US President Donald Trump on Thursday said that American troops would leave Iraq but gave no timetable for the withdrawal, as he met the country’s Prime Minister Mustafa al-Kadhemi for the first time in Washington.
The meeting comes with attacks on American targets by pro-Iranian fighters on the rise and the Iraqi government facing calls to expel the 5,000 US troops deployed in the country as part of anti-jihadist efforts.
Trump said alongside PM Kadhemi at the White House, “So at some point, we obviously will be gone,”
“We’ve brought it down to a very, very low level”, he added.
The US leader also said that military considerations as well as oil projects and development were on the agenda for his meeting with PM Kadhemi, who took office in May.
PM Kadhemi said at the White House that he was “grateful” for US support in the war against the Islamic State jihadist group, which “strengthens our partnership for the best interest for our nation.”
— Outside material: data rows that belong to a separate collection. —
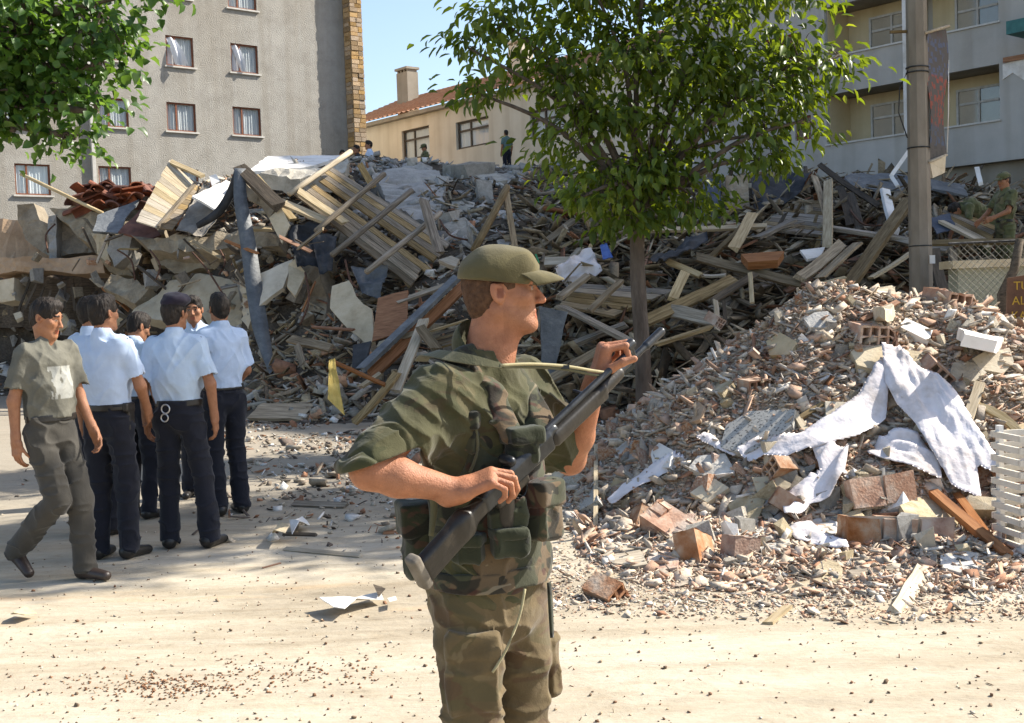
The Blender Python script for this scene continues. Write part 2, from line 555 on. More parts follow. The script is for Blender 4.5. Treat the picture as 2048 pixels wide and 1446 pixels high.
MT['skin'] = skin_mat('tanned_skin', (0.335, 0.155, 0.082))
MT['skin_fair'] = skin_mat('sunburnt_skin', (0.36, 0.155, 0.082))
MT['hair'] = mat('dark_hair', [(0.3, (0.008, 0.006, 0.005)), (0.7, (0.035, 0.026, 0.02))], 30, 0.62, 0.9, 150, (1, 1, 0.3), spec=0.25, bdist=0.006)
MT['hair_brown'] = mat('cropped_brown_hair', [(0.3, (0.045, 0.022, 0.012)), (0.7, (0.13, 0.07, 0.04))], 60, 0.8, 0.7, 300, spec=0.2, bdist=0.004)
MT['police'] = cloth('light_blue_shirt', (0.50, 0.60, 0.76))
MT['police2'] = cloth('pale_blue_shirt', (0.46, 0.565, 0.70))
MT['navy'] = cloth('navy_trousers', (0.016, 0.017, 0.024))
MT['tee'] = mat('grey_tee_shirt', [(0.3, (0.8, 0.8, 0.8)), (0.7, (1.1, 1.1, 1.1))], 16, 0.95, 0.5, 14, attr=True, bdist=0.02)
MT['jeans'] = cloth('charcoal_jeans', (0.060, 0.055, 0.046))
MT['leather'] = mat('black_leather', [(0.3, (0.010, 0.009, 0.008)), (0.7, (0.028, 0.024, 0.02))], 12, 0.42, 0.3, 90, spec=0.5, bdist=0.003)
MT['leather_brown'] = mat('dark_brown_leather', [(0.3, (0.025, 0.016, 0.012)), (0.7, (0.06, 0.04, 0.03))], 12, 0.45, 0.3, 90, spec=0.5, bdist=0.003)
MT['beret'] = cloth('dark_beret', (0.022, 0.018, 0.03))
MT['steel'] = mat('bright_steel', [(0.3, (0.5, 0.5, 0.5)), (0.7, (0.75, 0.75, 0.75))], 20, 0.3, 0.1, 80, metal=1.0)
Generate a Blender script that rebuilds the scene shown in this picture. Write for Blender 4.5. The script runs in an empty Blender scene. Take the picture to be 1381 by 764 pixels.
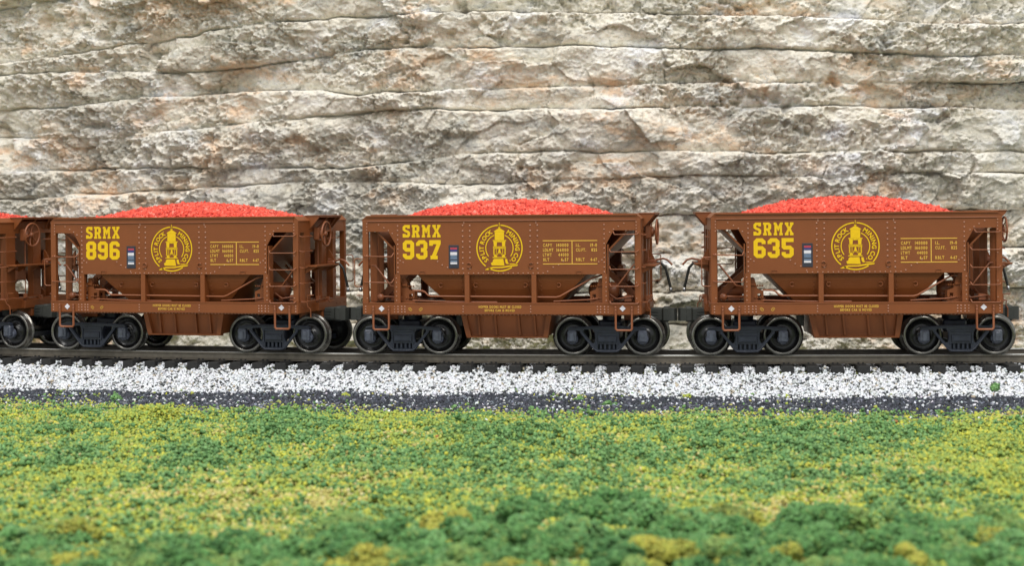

The US military withdrew from Iraq in late 2011, leaving a small mission attached to the US embassy.
Kadhemi faces challenges from factions of the Hashed al-Shaabi, a coalition of Iraqi Shiite paramilitary groups with close ties to Iran.
On Wednesday, Secretary of State Mike Pompeo said that “armed groups not under the full control of the prime minister have impeded our progress,” calling for them to “be replaced by local police as soon as possible.”
On being asked about the plan for cutting the 5,000 US troops now in Iraq, Pompeo said that he had no numbers and urged people “not to focus on that.”
PM Kadhemi has angered armed groups by seizing border posts where they ran lucrative smuggling networks and imposed taxes on traders.
Attacks have risen in recent weeks, with the Iraqi army reporting another rocket attack on Tuesday evening targeting Baghdad airport, where US troops are based. The projectile did not cause damage or casualties, the army said.
Earlier in May, an American soldier and a British soldier, as well as one US contractor, were killed after rockets hit an Iraqi military base north of Baghdad.
Meanwhile, the relationship between Baghdad and Tehran must be “state-to-state and not via militias,” the source quoted Kadhemi as saying, adding that groups that “draw their strength from Iran” had bombed Iraqi targets and embezzled money.
In January, the attack at the Baghdad International Airport also killed Abu Mahdi al-Muhandis, the deputy commander of Iran-backed militias known as the Popular Mobilisation Forces (PMF).
The Iranian attack came after a US drone attacked on January 3 a convoy at Baghdad International Airport that killed Qassem Soleimani, commander of the Quds Force of Iran’s Islamic Revolution Guards Corps, and Abu Mahdi al-Muhandis, deputy chief of Iraq’s paramilitary Hashd Shaabi forces.